■ **Written request**
Set down the lines from the one containing "Continue the Blender" to the one containing "return np.clip(1.6 - r / wd, 0, 1)", both lines included, exactly as they stand and with no other lines.

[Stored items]
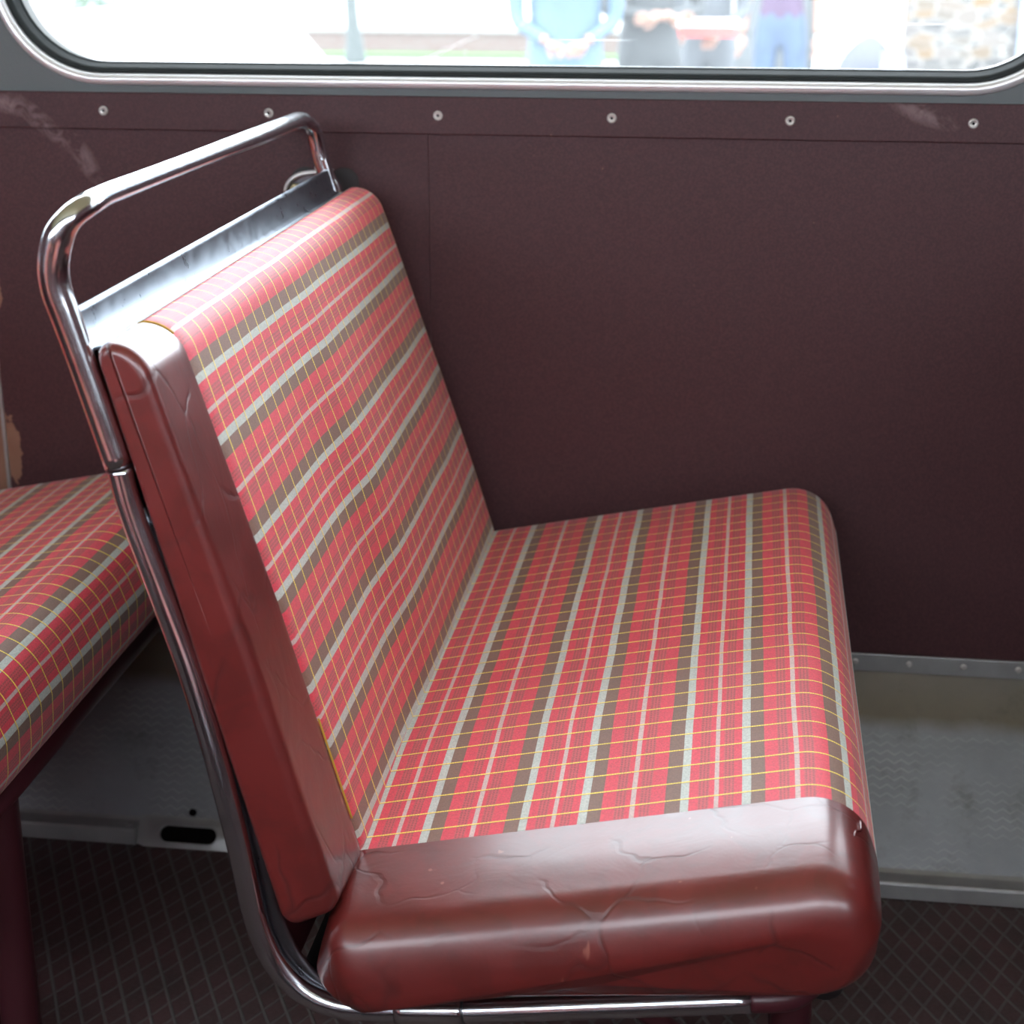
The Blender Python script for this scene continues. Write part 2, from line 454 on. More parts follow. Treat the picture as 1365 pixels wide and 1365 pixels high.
lower = structure(mesh_obj('wall_lower', bm, M['vinyl'], smooth=False), 'maroon vinyl lined lower wall below the window', 'wall')
# second sheet of vinyl: right of the joint near x=-.54 (thin lapped sheet, its own thickness)
bm = bmesh.new(); box(bm, -.5385, .0125, -.0008, .002, .236, .8995); box(bm, .0130, X1, -.0008, .002, .236, .8995); box(bm, X0, -.5440, -.0008, .002, .236, .8995)
mesh_obj('vinyl_sheet', bm, M['vinyl'], lower, smooth=False)
bm = bmesh.new(); box(bm, -.5435, -.5390, -.0016, .002, .236, .8575)
o = mesh_obj('joint_strip', bm, M['dull_alu'], lower, smooth=False); o['label'] = 'thin grey joint strip'

# maroon capping strip with cup washers and screws
bm = bmesh.new(); box(bm, X0, X1, -.0075, -.0008, .8580, .9005)
t1 = structure(mesh_obj('trim_1', bm, M['vinyl'], smooth=False), 'maroon capping strip under the window with a row of cup washers', 'trim')
bevel_obj(t1, .0012, 2)
def lathe(bm, prof, c, seg=20, axis='y'):
    """prof: (r, d) pairs, revolve about -y axis at c"""
    rings = []
    for r, d in prof:
        if r < 1e-6: rings.append([bm.verts.new((c[0], c[1]-d, c[2]))])
        else: rings.append([bm.verts.new((c[0]+r*math.cos(2*PI*k/seg), c[1]-d, c[2]+r*math.sin(2*PI*k/seg))) for k in range(seg)])
    for a, b_ in zip(rings, rings[1:]):
        for k in range(seg):
            k2 = (k+1) % seg
            if len(a) == 1 and len(b_) == 1: continue
            if len(a) == 1: bm.faces.new((a[0], b_[k], b_[k2]))
            elif len(b_) == 1: bm.faces.new((a[k], b_[0], a[k2]))
            else: bm.faces.new((a[k], b_[k], b_[k2], a[k2]))
for i in range(-7, 10):
    x = -.3745+.2003*i
    if not (X0+.03 < x < X1-.03): continue
    bm = bmesh.new(); lathe(bm, [(.0056,0),(.0056,.0008),(.0046,.0020),(.0034,.0018),(.0028,.0010),(.0012,.0012),(0,.0004)], (x, -.0075, .8795))
    s = mesh_obj('cup_washer', bm, M['screw'], t1)
    bm = bmesh.new(); lathe(bm, [(.0016,0),(.0013,.0004),(0,.0005)], (x, -.0075-.0012, .8795), 10)
    mesh_obj('screw_socket', bm, M['hole'], s)

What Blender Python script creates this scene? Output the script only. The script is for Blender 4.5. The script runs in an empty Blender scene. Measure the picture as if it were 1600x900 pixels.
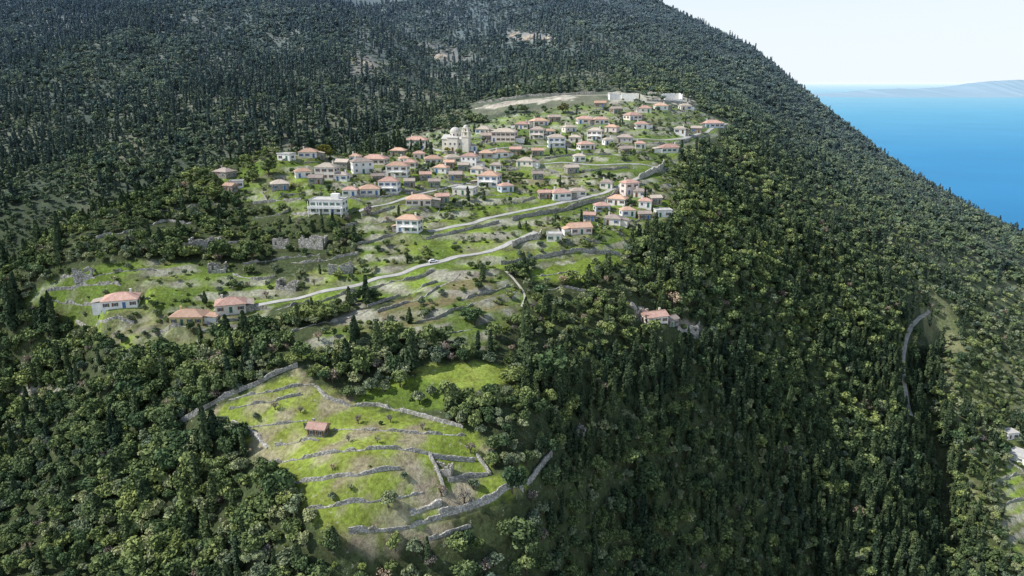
import bpy, math, random
import numpy as np
from mathutils import Vector
rng = np.random.default_rng(11); random.seed(11)
S = bpy.context.scene; COL = S.collection
F = 1142.0; TH = math.atan(325/1142); CT, ST = math.cos(TH), math.sin(TH); H = 420.0

# ------------------------------------------------------------------ camera maths / terrain
def ray(u, v):
    u = np.asarray(u, float); v = np.asarray(v, float)
    xc = (u-800)/F; yc = (450-v)/F
    return np.stack([xc, CT+yc*ST, -ST+yc*CT], -1)
def proj(x, y, z):
    zz = z-H; d = y*CT-zz*ST; d = np.maximum(d, 1.0); up = y*ST+zz*CT
    return 800+F*x/d, 450-F*up/d, d

CP = """
600,830,143 450,740,158 498,668,172 760,740,160 815,765,157 690,810,148 560,855,140 470,575,190 740,585,195 640,520,210 760,440,245 330,650,180 250,720,178
640,350,290 515,318,300 715,230,400 920,190,440 975,152,500 680,410,262 440,470,240 190,470,240 600,270,350 870,220,420
1030,262,375 940,330,320 1040,330,320 900,360,295 820,370,285 800,330,310 300,330,305 300,400,270 150,430,252 50,470,248
150,520,232 200,800,170 50,880,160 0,620,230 100,560,235 300,900,150 600,900,140
0,440,270 160,340,320 330,270,350 440,240,370 0,350,420 0,250,520 0,100,720 0,0,950 250,100,700 250,0,930 200,220,530
450,200,520 450,100,680 600,150,600 600,100,700 590,24,950 720,-6,960 450,-6,950 800,100,640 800,158,500 820,55,760 1000,8,980
1040,14,1050 1200,122,950 1330,213,820 1460,297,700 1600,374,600 1050,108,640 1150,160,600 1250,215,620
1100,205,440 1150,300,395 1300,300,480 1300,400,385 1300,500,340 1300,600,308 1300,700,282 1300,800,258 1300,900,242
1000,400,288 1000,500,252 1000,600,230 1000,700,212 1000,800,200 1000,900,190 1450,400,440 1600,410,500 1600,500,430
1440,500,385 1450,650,325 1600,600,375 1600,700,330 1600,900,258 1470,800,280 1440,900,250 860,480,242 850,680,178 850,800,164 850,900,156
560,400,268 350,500,228 560,460,240 420,350,295 730,300,330 1150,400,325 1150,500,292 1150,650,255 1150,800,230 650,640,180 560,640,180
"""
pts = []
for w in CP.split():
    u, v, Y = [float(k) for k in w.split(',')]
    d = ray(u, v); t = Y/d[1]; pts.append((d[0]*t, Y, H+d[2]*t))
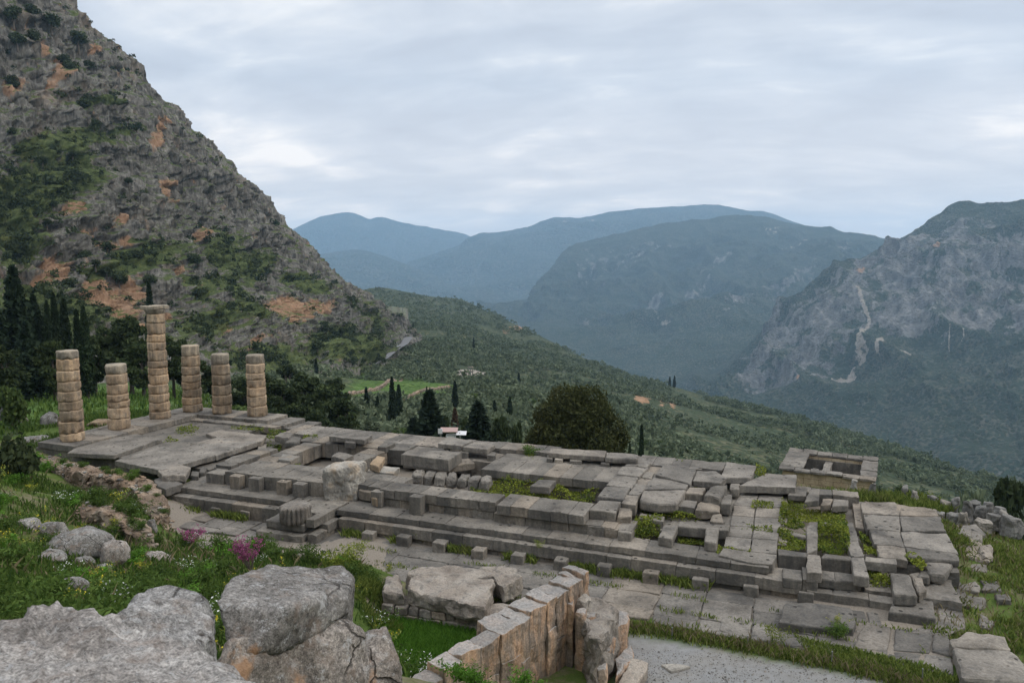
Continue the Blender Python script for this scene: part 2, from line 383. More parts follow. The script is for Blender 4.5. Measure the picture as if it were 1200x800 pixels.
def seg(X, Y, pts, wd):
    r = np.full(X.shape, 1e9)
    for (x0, y0), (x1, y1) in zip(pts[:-1], pts[1:]):
        dx, dy = x1 - x0, y1 - y0; t = np.clip(((X - x0) * dx + (Y - y0) * dy) / (dx * dx + dy * dy), 0, 1)
        r = np.minimum(r, np.hypot(X - x0 - t * dx, Y - y0 - t * dy))
    return np.clip(1.6 - r / wd, 0, 1)

# ---- the great limestone cliff on the left
def cliff_disp(W, N, X, Y, V):
    H = N.copy(); H[:, 2] *= 0.25; H /= np.linalg.norm(H, axis=1, keepdims=True) + 1e-9
    Wc = W * np.array([1, 1, 0.17])
    big = fbm(W / 95.0, 4, 3) * 20
    ribs = fbm(Wc / 30.0, 5, 21, 0.58, ridged=True) * 17 + fbm(Wc / 8.0, 5, 41, 0.62, ridged=True) * 6.5
    st = W[:, 2] / 26.0 + fbm(W / 60.0, 3, 55) * 1.6                 # ledges
    fr = st - np.floor(st); ledge = (fr ** 2 - 0.33) * -2.2
    fade = np.clip(V * 9, 0.6, 1) * np.clip((1 - V) * 6, 0.1, 1)
    return W + H * ((big * np.clip(V * 5, 0.15, 1) + ribs + ledge) * fade)[:, None] + np.array([0, 0, 1.0]) * (fbm(W / 9.0, 4, 77, 0.6, True) * 3.4 * np.clip(1.2 - V, 0, 1))[:, None]
cl = [
 [(-250, -420, 720), (-258, -100, 540), (-266, 180, 440), (-275, 330, 340), (-300, 470, 230)],
 [(-40, -170, 660), (-46, 20, 520), (-52, 180, 425), (-60, 310, 335), (-70, 455, 230)],
 [(73, 0, 640), (60, 100, 520), (42, 200, 425), (22, 310, 335), (0, 450, 235)],
 [(132, 57, 640), (121, 140, 530), (107, 230, 440), (97, 320, 345), (90, 445, 245)],
 [(210, 147, 650), (197, 215, 545), (187, 280, 460), (180, 350, 370), (170, 445, 265)],
 [(279, 204, 670), (264, 262, 575), (255, 310, 490), (249, 366, 405), (240, 440, 290)],
 [(329, 262, 690), (320, 302, 600), (313, 338, 530), (308, 380, 440), (300, 437, 330)],
 [(390, 324, 730), (381, 347, 650), (374, 370, 580), (367, 398, 490), (360, 436, 380)],
 [(432, 350, 770), (425, 366, 700), (419, 384, 630), (411, 406, 545), (403, 434, 440)],
 [(464, 375, 800), (461, 387, 760), (456, 399, 700), (449, 412, 620), (440, 430, 520)],
 [(474, 396, 810), (474, 401, 780), (473, 407, 730), (470, 414, 660), (463, 430, 580)]]
orange = [(163, 160, 8, 22, 10), (180, 228, 8, 16, -25), (42, 93, 5, 22, -15), (25, 65, 6, 8), (12, 105, 14, 10), (72, 250, 10, 10), (113, 268, 16, 12), (115, 295, 14, 10), (65, 320, 20, 18, -30), (90, 285, 9, 12), (45, 340, 14, 14),
          (130, 360, 34, 36), (108, 345, 24, 16), (325, 368, 26, 20, -15), (228, 277, 9, 10), (325, 366, 18, 14, -20), (360, 366, 14, 10), (198, 330, 9, 12), (95, 65, 10, 6), (215, 403, 10, 10), (282, 410, 7, 7), (0, 285, 12, 10), (240, 395, 12, 10), (180, 372, 14, 12), (150, 392, 18, 16)]
green = [(70, 170, 75, 14, -8), (60, 215, 42, 34, -35), (20, 240, 34, 40), (160, 305, 56, 20, -8), (120, 322, 22, 8), (262, 300, 34, 26, 35), (255, 345, 34, 22, 10), (225, 390, 40, 22, -30), (300, 315, 20, 26, 35),
         (345, 335, 22, 10, 40), (395, 362, 28, 12, 35), (430, 385, 26, 16, 40), (395, 412, 60, 18, 10), (310, 425, 60, 14), (18, 295, 30, 30), (75, 85, 14, 6, 20), (100, 130, 36, 5), (40, 385, 60, 40), (210, 345, 14, 20), (275, 375, 20, 14)]
CLIFF, cX, cY, cW = loft('cliff', cl, 680, 520, M['cliff'], cliff_disp, dict(orange=patches(orange), green=patches(green)), back=(0.15, 0.5), skirt=(0.03, 25.0))

# ---- mountains across the valley
def mtn_disp(sc, amp, seed, zs=0.6):
    def f(W, N, X, Y, V):
        H = N.copy(); H[:, 2] = np.abs(H[:, 2]) * 0.6 + 0.15
        d = fbm(W * np.array([1, 1, zs]) / sc, 6, seed, 0.55, True) * amp + fbm(W / (sc * 3.1), 3, seed + 50) * amp * 1.6
        return W + H * (d * np.clip(V * 6, 0.30, 1) * np.clip((1 - V) * 3.5, 0.05, 1))[:, None]
    return f
rm = [
 [(812, 447, 3300), (815, 452, 3250), (817, 458, 3150), (820, 470, 2900)],
 [(842, 438, 3420), (842, 450, 3250), (842, 460, 3050), (842, 484, 2700)],
 [(890, 400, 3600), (882, 425, 3300), (875, 450, 3000), (872, 500, 2500)],
 [(960, 345, 3800), (950, 388, 3400), (940, 435, 2950), (932, 520, 2300)],
 [(1040, 295, 3950), (1030, 355, 3450), (1020, 425, 2850), (1010, 550, 2000)],
 [(1098, 257, 4050), (1096, 330, 3500), (1092, 425, 2750), (1090, 590, 1750)],
 [(1124, 239, 4100), (1134, 322, 3500), (1142, 425, 2700), (1160, 620, 1550)],
 [(1160, 240, 4100), (1172, 322, 3500), (1184, 430, 2650), (1205, 640, 1450)],
 [(1200, 238, 4100), (1215, 320, 3500), (1230, 432, 2600), (1255, 660, 1350)],
 [(1340, 222, 4200), (1350, 320, 3500), (1370, 440, 2550), (1400, 700, 1300)],
 [(1560, 240, 4300), (1565, 330, 3500), (1575, 450, 2550), (1600, 720, 1300)]]
rrock = [(1010, 300, 60, 22, -25), (1075, 335, 75, 40, -20), (960, 400, 95, 42, -28), (1120, 345, 110, 38, -5), (1060, 385, 100, 30), (900, 440, 60, 26, -20), (1130, 280, 60, 24, -20), (1180, 380, 60, 30), (950, 445, 50, 20), (1190, 320, 50, 30)]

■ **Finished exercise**
Continue the Blender Python script for this scene: part 2, from line 383. More parts follow. The script is for Blender 4.5. Measure the picture as if it were 1200x800 pixels.
def seg(X, Y, pts, wd):
    r = np.full(X.shape, 1e9)
    for (x0, y0), (x1, y1) in zip(pts[:-1], pts[1:]):
        dx, dy = x1 - x0, y1 - y0; t = np.clip(((X - x0) * dx + (Y - y0) * dy) / (dx * dx + dy * dy), 0, 1)
        r = np.minimum(r, np.hypot(X - x0 - t * dx, Y - y0 - t * dy))
    return np.clip(1.6 - r / wd, 0, 1)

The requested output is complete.